------ Material provided ------
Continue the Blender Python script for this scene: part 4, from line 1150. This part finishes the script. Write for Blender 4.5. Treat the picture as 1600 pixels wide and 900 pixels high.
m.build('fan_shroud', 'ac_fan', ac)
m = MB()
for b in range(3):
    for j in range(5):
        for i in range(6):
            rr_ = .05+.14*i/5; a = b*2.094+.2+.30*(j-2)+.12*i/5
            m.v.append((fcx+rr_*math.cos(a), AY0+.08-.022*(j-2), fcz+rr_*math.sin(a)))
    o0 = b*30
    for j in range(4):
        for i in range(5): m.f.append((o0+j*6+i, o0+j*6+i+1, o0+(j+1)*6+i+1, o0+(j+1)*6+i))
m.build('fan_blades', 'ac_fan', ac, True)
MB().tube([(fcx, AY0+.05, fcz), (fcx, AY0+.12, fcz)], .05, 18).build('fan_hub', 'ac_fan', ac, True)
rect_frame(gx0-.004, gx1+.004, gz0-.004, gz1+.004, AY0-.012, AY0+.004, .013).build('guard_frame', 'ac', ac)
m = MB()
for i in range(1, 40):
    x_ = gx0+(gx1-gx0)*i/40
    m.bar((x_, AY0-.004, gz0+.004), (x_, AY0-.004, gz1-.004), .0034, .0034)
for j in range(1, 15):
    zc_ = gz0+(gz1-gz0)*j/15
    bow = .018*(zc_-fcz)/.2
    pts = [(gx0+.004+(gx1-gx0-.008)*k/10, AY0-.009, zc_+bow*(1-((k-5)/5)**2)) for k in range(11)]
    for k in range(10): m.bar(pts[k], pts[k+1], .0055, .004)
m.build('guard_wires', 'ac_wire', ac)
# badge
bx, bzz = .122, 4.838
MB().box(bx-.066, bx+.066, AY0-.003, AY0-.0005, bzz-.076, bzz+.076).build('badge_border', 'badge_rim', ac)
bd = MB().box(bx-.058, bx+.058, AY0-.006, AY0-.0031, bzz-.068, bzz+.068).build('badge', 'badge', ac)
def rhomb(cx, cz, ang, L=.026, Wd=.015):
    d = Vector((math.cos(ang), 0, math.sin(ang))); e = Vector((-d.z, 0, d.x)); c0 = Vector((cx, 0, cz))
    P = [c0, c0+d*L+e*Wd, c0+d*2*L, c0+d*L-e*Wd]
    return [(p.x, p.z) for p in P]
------
Your task is to repeat the data exactly, with nothing left out.

- _Full answer_:
Continue the Blender Python script for this scene: part 4, from line 1150. This part finishes the script. Write for Blender 4.5. Treat the picture as 1600 pixels wide and 900 pixels high.
m.build('fan_shroud', 'ac_fan', ac)
m = MB()
for b in range(3):
    for j in range(5):
        for i in range(6):
            rr_ = .05+.14*i/5; a = b*2.094+.2+.30*(j-2)+.12*i/5
            m.v.append((fcx+rr_*math.cos(a), AY0+.08-.022*(j-2), fcz+rr_*math.sin(a)))
    o0 = b*30
    for j in range(4):
        for i in range(5): m.f.append((o0+j*6+i, o0+j*6+i+1, o0+(j+1)*6+i+1, o0+(j+1)*6+i))
m.build('fan_blades', 'ac_fan', ac, True)
MB().tube([(fcx, AY0+.05, fcz), (fcx, AY0+.12, fcz)], .05, 18).build('fan_hub', 'ac_fan', ac, True)
rect_frame(gx0-.004, gx1+.004, gz0-.004, gz1+.004, AY0-.012, AY0+.004, .013).build('guard_frame', 'ac', ac)
m = MB()
for i in range(1, 40):
    x_ = gx0+(gx1-gx0)*i/40
    m.bar((x_, AY0-.004, gz0+.004), (x_, AY0-.004, gz1-.004), .0034, .0034)
for j in range(1, 15):
    zc_ = gz0+(gz1-gz0)*j/15
    bow = .018*(zc_-fcz)/.2
    pts = [(gx0+.004+(gx1-gx0-.008)*k/10, AY0-.009, zc_+bow*(1-((k-5)/5)**2)) for k in range(11)]
    for k in range(10): m.bar(pts[k], pts[k+1], .0055, .004)
m.build('guard_wires', 'ac_wire', ac)
# badge
bx, bzz = .122, 4.838
MB().box(bx-.066, bx+.066, AY0-.003, AY0-.0005, bzz-.076, bzz+.076).build('badge_border', 'badge_rim', ac)
bd = MB().box(bx-.058, bx+.058, AY0-.006, AY0-.0031, bzz-.068, bzz+.068).build('badge', 'badge', ac)
def rhomb(cx, cz, ang, L=.026, Wd=.015):
    d = Vector((math.cos(ang), 0, math.sin(ang))); e = Vector((-d.z, 0, d.x)); c0 = Vector((cx, 0, cz))
    P = [c0, c0+d*L+e*Wd, c0+d*2*L, c0+d*L-e*Wd]
    return [(p.x, p.z) for p in P]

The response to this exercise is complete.